- [Data section]
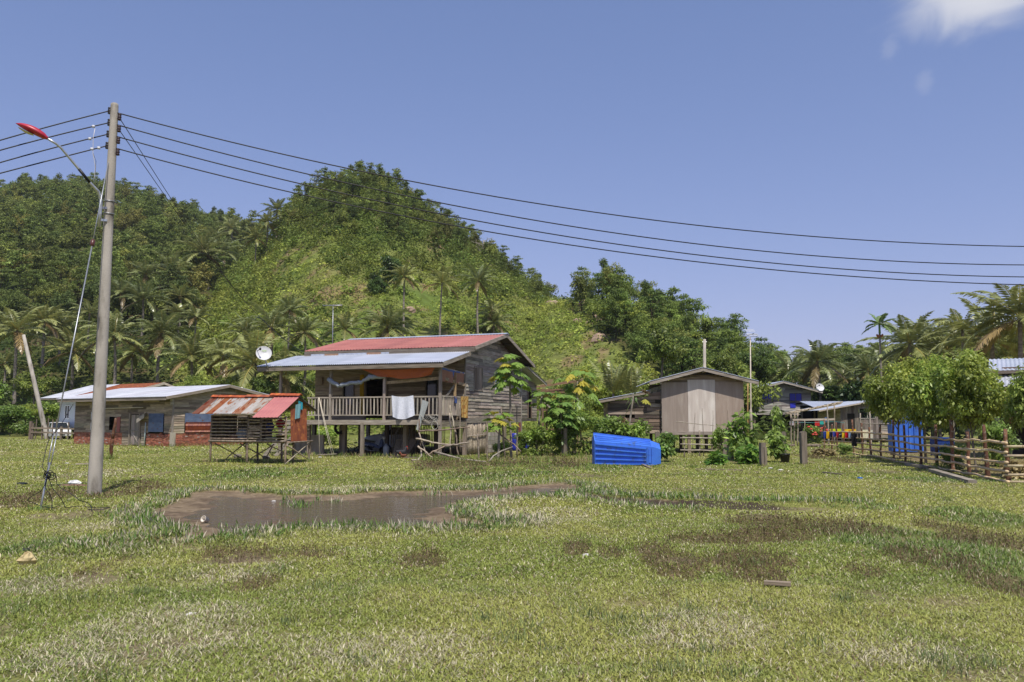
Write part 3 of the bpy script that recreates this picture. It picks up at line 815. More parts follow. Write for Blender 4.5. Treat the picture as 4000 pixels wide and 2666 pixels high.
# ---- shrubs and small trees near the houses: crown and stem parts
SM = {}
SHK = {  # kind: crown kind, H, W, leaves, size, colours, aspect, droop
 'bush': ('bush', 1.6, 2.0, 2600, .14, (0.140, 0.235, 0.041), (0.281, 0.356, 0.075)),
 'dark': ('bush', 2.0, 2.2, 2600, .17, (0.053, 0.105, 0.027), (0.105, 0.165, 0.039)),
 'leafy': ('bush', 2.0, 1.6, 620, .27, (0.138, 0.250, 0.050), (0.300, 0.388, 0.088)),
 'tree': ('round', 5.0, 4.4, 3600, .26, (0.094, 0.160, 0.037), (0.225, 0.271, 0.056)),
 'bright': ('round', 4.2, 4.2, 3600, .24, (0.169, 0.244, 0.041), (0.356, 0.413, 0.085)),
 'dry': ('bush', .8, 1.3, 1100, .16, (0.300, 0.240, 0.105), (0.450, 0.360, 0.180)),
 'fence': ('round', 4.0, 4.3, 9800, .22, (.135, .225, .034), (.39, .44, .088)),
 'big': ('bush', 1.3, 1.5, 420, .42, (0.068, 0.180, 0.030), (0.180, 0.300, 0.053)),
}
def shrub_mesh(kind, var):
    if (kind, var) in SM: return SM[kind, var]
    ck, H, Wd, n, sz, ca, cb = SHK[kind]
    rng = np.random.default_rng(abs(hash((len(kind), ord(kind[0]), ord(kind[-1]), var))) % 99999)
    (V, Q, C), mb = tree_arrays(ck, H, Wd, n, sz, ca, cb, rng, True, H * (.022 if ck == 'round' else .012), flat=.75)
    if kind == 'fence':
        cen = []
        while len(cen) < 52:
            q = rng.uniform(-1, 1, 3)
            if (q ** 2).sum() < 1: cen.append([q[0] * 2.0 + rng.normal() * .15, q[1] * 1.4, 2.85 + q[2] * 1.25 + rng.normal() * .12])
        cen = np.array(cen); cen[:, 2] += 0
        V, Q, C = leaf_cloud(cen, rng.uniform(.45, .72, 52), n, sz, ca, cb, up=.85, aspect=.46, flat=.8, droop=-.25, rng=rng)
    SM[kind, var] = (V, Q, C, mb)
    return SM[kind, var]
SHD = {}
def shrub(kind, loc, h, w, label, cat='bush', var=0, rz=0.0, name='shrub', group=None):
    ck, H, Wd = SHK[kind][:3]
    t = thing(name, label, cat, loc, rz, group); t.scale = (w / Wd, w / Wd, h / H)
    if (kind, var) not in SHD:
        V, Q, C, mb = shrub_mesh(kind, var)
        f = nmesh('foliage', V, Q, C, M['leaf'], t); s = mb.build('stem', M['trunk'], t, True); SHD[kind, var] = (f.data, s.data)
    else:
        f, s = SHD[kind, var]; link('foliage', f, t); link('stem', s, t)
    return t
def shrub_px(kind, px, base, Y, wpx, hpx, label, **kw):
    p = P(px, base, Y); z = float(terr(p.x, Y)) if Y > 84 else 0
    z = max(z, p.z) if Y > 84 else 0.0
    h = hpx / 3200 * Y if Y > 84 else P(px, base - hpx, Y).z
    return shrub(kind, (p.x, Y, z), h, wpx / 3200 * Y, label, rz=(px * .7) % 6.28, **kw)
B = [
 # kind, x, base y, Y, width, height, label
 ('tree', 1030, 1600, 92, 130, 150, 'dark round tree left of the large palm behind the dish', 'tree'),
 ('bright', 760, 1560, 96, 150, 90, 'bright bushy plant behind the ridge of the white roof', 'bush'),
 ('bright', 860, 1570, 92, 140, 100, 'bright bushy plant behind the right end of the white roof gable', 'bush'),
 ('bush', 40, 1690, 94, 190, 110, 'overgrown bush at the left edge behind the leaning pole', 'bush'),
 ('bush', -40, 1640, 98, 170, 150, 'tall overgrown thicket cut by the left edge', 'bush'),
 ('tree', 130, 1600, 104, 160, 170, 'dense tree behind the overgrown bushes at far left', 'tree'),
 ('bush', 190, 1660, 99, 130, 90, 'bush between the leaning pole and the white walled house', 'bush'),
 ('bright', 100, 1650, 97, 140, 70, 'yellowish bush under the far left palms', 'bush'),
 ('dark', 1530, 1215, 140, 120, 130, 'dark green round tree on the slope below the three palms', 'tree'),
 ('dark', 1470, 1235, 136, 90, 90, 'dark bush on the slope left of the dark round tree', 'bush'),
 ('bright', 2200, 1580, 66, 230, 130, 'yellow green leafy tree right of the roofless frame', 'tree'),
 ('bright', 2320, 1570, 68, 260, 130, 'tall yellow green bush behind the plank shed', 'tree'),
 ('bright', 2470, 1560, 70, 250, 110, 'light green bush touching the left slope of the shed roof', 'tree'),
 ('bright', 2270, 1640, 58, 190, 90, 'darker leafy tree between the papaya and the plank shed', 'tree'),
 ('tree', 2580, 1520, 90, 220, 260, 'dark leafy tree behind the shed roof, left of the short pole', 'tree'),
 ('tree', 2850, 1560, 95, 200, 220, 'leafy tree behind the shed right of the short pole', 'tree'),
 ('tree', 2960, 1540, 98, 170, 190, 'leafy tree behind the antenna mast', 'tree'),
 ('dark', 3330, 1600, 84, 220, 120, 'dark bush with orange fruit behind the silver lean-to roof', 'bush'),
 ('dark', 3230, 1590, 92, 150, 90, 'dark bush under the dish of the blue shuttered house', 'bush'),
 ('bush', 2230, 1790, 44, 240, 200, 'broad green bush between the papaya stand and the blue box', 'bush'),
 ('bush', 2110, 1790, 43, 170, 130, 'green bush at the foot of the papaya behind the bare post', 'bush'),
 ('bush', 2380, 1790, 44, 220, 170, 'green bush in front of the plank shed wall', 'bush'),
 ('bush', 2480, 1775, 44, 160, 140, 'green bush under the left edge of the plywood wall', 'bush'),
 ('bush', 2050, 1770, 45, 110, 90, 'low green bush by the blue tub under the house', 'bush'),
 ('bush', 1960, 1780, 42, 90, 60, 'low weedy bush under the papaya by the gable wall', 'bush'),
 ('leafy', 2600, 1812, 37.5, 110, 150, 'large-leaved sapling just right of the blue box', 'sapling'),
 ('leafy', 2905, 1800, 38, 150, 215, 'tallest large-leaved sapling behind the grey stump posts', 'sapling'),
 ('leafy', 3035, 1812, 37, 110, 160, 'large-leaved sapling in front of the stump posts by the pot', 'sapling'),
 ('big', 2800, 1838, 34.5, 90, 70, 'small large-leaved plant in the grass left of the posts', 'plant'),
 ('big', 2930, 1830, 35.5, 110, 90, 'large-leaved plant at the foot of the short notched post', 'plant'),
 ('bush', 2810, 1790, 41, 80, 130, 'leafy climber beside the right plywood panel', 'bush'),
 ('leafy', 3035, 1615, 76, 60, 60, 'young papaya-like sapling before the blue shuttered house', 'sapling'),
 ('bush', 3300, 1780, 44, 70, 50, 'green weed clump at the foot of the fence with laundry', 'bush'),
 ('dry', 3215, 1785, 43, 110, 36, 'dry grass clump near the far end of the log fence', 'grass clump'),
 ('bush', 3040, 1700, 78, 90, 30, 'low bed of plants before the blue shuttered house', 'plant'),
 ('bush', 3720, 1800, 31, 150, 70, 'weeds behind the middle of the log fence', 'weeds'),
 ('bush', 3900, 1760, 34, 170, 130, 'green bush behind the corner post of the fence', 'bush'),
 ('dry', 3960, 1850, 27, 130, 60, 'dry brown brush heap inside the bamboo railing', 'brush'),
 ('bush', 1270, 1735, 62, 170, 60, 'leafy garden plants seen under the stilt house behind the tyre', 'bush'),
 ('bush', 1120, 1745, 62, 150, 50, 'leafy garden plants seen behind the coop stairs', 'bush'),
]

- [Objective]
Search the listing above for the string "parts". Copy every line that contains it.

- [Problem solution]
Write part 3 of the bpy script that recreates this picture. It picks up at line 815. More parts follow. Write for Blender 4.5. Treat the picture as 4000 pixels wide and 2666 pixels high.
# ---- shrubs and small trees near the houses: crown and stem parts